* Begin *

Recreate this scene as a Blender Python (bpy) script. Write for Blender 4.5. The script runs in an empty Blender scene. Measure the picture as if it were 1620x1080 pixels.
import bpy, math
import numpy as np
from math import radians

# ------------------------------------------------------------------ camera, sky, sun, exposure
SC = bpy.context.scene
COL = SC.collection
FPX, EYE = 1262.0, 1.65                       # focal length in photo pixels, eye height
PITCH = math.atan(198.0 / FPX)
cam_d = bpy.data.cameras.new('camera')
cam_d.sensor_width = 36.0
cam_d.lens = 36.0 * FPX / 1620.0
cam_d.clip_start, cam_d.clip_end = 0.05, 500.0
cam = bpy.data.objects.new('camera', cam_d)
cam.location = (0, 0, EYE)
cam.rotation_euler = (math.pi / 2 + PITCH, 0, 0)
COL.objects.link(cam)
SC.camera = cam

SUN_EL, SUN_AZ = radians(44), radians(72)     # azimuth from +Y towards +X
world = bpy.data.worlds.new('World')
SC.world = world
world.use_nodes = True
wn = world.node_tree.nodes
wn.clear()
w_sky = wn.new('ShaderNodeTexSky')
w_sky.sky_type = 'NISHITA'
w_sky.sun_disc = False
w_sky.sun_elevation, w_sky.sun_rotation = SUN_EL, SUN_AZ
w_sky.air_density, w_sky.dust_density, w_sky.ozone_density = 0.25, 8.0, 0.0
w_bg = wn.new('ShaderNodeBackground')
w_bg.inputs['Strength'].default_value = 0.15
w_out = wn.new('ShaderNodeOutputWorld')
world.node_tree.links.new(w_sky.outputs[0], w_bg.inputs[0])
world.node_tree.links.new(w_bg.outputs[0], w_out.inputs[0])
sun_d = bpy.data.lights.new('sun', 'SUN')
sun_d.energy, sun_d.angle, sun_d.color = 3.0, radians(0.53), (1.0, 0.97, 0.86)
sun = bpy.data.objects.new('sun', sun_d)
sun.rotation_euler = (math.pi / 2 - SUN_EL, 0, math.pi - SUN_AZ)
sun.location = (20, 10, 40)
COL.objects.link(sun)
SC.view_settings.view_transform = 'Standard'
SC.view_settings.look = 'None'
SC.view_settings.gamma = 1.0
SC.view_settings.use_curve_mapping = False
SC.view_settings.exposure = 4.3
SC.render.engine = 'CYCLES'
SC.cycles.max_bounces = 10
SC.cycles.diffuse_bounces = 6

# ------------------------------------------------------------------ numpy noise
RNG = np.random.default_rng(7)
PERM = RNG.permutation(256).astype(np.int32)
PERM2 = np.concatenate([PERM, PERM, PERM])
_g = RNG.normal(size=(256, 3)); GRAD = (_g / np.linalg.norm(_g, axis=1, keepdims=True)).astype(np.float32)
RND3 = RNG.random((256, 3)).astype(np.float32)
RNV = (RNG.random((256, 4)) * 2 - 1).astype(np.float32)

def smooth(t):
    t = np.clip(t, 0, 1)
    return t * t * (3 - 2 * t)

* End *

## Work to be completed
Copy whichever lines in the listing above contain the word "scene".

## The solution
Recreate this scene as a Blender Python (bpy) script. Write for Blender 4.5. The script runs in an empty Blender scene. Measure the picture as if it were 1620x1080 pixels.
SC = bpy.context.scene